Welcome to The Monkey Haus
Michael Parsons had a collection of almost 100,000 images he captured of creatures in Flatts Inlet.
He would post his photographs of manta rays, jellyfish, turtles, sergeant majors and the like. On Instagram and Facebook the comments were always the same: you should do something with your art.
“I had all these photos and I liked a lot of them but I didn’t know how I could make them into something; how to create something that I was interested in creating. I didn’t know what to do, aside from occasionally having the photo put on a canvas and giving it to someone who really loved it as a gift,” Mr Parsons said.
His partner suggested he upload his photographs on items and start an online retail business. That idea did not really appeal but it got him thinking.
“I offered myself a little challenge just to try to illustrate the photos and I liked how it looked. I liked the simplicity of the illustrations and how, by digitising them, you can make them into any sort of pattern or shape or size you want. And it's from there I started designing various products to go on sale: bathing suits, luggage, bags, T-shirts, blankets.
“I just started spending hours and hours every day playing about, seeing what would look good.”
He launched The Monkey Haus at the end of September. The brand features a range of items with hand-drawn designs inspired by his “favourite life forms of the Sargasso Sea”.
“I love tropical stuff. I love anything to do with Bermuda and the ocean and it occurred to me: Bermuda has such a vast and unique biodiversity. A lot of people really love it but many don't actually take the time to appreciate it and so I kind of wanted to shout out about it a little bit; make it my focus,” Mr Parsons said.
The Monkey Haus was named after a Spotify playlist he and his partner created.
“When we moved into our place in the UK and we started decorating I realised there was an overall theme of jungle and monkeys in the fabric prints I was using. So we made The Monkey House playlist.
“I was going through every single name I could possibly think of and then I just was like, Oh, The Monkey Haus. It has absolutely nothing to do with the Sargasso Sea and nothing to do with monkeys.”
Although he was “very good at art” while at Saltus Grammar School and at Goldsmiths, University of London, the school he attended in England, his focus changed when cell phones with cameras became common.
“When I moved back to Bermuda in 2016 every night, weather permitting, I was down at Flatts taking photos and then, slowly, I built up a collection of, I think it's nearly 100,000.”

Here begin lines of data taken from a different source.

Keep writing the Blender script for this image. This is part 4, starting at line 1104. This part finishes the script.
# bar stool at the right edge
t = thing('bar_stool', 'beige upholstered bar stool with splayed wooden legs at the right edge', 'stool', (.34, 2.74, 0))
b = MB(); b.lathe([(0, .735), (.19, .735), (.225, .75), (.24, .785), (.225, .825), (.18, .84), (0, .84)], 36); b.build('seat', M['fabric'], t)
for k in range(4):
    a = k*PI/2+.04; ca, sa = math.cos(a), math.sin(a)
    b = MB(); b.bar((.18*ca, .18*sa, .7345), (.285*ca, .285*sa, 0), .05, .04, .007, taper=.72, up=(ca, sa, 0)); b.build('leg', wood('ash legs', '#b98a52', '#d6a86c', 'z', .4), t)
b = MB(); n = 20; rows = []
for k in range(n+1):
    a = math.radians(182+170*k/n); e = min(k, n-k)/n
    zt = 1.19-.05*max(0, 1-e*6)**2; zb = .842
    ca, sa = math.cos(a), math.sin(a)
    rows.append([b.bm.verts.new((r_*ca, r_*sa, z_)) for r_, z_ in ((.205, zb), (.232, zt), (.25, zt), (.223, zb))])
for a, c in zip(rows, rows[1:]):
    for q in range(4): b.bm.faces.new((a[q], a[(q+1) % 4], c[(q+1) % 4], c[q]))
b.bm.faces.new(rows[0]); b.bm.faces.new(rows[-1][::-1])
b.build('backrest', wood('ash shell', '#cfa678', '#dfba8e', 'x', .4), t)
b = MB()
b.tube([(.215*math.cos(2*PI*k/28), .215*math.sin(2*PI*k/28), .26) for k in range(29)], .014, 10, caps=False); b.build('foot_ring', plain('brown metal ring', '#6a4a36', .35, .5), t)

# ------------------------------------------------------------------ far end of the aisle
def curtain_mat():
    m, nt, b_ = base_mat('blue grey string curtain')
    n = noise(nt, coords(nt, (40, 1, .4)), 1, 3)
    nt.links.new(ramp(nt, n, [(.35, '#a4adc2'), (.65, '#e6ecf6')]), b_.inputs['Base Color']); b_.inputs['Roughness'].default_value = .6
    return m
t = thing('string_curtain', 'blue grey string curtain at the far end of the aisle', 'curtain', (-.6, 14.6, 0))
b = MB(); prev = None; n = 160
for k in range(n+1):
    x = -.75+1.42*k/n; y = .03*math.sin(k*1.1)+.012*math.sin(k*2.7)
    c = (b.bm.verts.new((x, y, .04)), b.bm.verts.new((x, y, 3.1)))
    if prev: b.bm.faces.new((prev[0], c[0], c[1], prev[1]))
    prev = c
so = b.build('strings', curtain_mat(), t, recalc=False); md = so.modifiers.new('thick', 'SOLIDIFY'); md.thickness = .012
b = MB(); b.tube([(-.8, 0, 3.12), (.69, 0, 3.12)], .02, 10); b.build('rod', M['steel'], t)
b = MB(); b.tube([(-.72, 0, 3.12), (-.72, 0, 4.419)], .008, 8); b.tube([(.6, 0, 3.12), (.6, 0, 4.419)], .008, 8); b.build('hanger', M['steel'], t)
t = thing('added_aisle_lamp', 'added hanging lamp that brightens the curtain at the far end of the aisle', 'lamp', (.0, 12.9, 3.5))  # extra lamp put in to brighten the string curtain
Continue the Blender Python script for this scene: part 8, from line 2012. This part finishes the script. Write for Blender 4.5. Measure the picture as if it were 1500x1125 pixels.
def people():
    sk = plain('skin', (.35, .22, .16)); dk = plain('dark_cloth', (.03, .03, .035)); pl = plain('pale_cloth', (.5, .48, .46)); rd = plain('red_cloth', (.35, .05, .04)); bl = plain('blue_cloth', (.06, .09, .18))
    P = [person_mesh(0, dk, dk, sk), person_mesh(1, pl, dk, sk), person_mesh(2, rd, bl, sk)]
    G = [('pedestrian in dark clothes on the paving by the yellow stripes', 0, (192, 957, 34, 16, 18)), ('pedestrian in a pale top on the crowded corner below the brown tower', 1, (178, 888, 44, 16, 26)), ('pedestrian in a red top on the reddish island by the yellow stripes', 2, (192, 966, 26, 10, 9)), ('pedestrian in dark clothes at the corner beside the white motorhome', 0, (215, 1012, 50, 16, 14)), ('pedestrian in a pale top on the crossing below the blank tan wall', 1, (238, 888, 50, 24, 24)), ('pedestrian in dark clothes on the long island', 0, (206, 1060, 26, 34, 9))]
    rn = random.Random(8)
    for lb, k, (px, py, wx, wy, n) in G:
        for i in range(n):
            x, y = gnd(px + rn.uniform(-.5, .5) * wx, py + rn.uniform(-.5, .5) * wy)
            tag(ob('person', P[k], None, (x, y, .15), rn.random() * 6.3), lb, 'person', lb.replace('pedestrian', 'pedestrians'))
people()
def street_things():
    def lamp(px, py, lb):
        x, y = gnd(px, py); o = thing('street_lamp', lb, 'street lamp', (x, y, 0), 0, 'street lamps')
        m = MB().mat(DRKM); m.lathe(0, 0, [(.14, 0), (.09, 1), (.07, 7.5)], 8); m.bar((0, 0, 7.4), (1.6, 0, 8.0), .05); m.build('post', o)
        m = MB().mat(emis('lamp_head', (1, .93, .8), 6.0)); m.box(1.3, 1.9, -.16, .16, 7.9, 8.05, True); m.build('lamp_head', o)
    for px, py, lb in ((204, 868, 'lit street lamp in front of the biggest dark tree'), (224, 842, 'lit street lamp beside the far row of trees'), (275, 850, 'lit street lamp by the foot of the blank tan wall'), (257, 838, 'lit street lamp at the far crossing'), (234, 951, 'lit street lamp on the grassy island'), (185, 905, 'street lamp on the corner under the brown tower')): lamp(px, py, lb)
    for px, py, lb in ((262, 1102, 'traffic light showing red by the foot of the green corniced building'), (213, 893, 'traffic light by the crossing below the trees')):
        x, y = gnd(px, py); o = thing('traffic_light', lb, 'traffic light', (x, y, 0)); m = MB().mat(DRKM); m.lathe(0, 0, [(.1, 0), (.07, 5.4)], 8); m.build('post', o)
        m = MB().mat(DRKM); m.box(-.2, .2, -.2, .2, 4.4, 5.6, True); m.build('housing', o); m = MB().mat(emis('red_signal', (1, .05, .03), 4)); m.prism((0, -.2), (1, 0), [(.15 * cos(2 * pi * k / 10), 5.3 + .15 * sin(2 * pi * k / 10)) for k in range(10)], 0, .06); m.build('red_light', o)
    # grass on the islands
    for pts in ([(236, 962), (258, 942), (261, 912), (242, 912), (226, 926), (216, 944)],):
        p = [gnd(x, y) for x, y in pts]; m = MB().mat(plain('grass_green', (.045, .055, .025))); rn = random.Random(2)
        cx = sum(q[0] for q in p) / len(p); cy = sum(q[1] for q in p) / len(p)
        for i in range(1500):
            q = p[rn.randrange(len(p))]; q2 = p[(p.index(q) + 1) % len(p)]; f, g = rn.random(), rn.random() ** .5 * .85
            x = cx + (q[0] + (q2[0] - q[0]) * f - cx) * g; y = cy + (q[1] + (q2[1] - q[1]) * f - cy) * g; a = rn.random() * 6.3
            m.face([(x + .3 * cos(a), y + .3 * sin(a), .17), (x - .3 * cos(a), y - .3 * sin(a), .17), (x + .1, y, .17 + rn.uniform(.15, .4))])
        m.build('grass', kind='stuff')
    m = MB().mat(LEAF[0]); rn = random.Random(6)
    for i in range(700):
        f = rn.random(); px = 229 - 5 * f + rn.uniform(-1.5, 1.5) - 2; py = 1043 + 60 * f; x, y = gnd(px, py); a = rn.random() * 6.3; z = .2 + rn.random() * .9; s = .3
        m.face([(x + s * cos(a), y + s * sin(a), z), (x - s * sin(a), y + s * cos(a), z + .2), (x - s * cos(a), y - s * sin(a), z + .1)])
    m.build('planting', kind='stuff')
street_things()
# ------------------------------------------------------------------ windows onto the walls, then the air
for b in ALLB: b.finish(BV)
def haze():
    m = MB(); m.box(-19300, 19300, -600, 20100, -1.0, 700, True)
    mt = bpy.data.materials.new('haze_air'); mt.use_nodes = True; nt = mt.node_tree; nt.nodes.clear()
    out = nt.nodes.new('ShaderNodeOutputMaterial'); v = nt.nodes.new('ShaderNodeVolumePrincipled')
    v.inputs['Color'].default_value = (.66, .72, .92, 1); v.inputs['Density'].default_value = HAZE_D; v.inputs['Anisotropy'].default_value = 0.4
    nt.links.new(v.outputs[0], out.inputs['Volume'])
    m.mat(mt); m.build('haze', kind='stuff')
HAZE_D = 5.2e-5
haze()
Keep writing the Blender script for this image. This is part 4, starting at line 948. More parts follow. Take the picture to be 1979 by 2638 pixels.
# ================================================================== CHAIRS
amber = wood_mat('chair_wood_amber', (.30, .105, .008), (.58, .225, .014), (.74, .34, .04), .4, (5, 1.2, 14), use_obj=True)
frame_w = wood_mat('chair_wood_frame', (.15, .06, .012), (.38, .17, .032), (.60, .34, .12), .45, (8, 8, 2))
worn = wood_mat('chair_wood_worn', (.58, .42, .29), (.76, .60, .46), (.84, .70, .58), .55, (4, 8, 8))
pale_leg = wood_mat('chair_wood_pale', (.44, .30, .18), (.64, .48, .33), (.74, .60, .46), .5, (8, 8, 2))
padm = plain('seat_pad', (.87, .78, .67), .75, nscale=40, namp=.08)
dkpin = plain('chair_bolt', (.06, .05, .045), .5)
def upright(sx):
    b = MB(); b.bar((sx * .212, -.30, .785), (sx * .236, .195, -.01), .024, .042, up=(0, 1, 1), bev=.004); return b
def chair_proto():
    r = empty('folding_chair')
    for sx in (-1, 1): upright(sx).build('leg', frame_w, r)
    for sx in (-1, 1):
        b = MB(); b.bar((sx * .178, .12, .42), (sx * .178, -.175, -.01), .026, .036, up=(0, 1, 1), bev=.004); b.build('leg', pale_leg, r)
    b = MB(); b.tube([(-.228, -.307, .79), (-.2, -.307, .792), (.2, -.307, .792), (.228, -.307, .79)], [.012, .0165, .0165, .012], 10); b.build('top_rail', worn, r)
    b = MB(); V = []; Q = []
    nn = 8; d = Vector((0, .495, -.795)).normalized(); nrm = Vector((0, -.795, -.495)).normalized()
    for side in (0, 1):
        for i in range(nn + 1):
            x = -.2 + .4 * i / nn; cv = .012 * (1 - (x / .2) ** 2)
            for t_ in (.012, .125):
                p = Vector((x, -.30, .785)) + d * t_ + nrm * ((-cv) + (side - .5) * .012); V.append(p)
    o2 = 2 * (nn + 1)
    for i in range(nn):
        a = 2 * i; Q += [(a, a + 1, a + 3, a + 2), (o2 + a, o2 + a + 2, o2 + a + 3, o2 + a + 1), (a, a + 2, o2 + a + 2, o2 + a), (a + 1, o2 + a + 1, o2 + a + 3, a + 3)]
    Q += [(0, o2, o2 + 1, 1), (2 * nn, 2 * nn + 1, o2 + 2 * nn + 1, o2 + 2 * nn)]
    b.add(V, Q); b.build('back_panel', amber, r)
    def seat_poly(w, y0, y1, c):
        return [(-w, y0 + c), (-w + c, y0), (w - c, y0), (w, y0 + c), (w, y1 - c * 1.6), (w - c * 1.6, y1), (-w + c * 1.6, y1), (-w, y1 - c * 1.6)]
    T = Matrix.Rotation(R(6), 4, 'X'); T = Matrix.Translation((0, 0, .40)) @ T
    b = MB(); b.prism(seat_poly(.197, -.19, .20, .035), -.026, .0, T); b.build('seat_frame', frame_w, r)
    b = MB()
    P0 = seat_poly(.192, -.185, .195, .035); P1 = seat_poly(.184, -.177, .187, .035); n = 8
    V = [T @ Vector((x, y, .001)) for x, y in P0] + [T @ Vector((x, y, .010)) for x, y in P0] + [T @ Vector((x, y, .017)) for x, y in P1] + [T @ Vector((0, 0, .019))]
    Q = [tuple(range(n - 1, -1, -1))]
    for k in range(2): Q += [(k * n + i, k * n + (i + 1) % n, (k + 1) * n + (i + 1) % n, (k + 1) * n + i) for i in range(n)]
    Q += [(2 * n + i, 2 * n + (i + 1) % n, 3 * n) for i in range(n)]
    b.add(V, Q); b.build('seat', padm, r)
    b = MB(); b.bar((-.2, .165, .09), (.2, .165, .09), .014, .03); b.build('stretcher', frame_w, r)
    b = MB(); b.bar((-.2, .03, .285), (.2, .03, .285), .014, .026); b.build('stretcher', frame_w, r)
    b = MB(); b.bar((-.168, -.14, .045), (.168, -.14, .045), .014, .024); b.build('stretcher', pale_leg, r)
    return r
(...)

Mr Parsons decided to move forward with The Monkey Haus in June. He launched the company in September, having moved from Bermuda to London two years earlier.
“Getting a couple of samples with price points I liked was the easiest bit. The harder part was transferring my designs to the products because every surface is a little bit different. The detail really needs to be crisp. It's a lot of back and forth and playing around,” he said.
“While I've been sketching I've been conscious that I should not overdo the detail because obviously it’s going to get shrunken down – put on a bathing suit, put on a blanket, put on whatever – and so a lot of the detail is going to look lost and it can end up looking quite muddy once it's scaled down a bit.”
That especially rang true in his sketch of a spiny lobster.
“It’s a beautiful creature that has loads of pattern and design in it but I’m looking at it thinking I need to simplify this and make a basic design because it's going to be shrunk down.
“I have journals, that’s a flat surface so the image is going to look different on that than on my low-top sneakers I've got on the site which have a woven, polyester-like sneaker fabric.”
Each item is made to order. The Monkey Haus offers free shipping worldwide through manufacturers in the UK and in the US.
“While I was doing all this, I had one person's voice in my head the entire time. And that was my godmother, Kim Young. She always believed in me even when I didn’t believe in myself. So while I was doing the drawings I would be thinking: ‘Is this good enough? Would Kim think this is good enough?’,” the designer said.
“When you do something creative and you put yourself out there you know how the images look to you, but it’s how the actual items look. So as the samples have been coming in, I've sort of been breathing a huge sigh of relief every time I open a package: ‘It looks so good!’”
Mr Parsons has three collections on offer – Sargasso Sea, Sargasso Sunrise and Sargasso Sunset – and is working on the next.
“If this goes well enough, I would like to do a longtail collection in the new year and then one of insects from Bermuda – butterflies, some spiders – all the sketches have been done. So it's just seeing how things go.”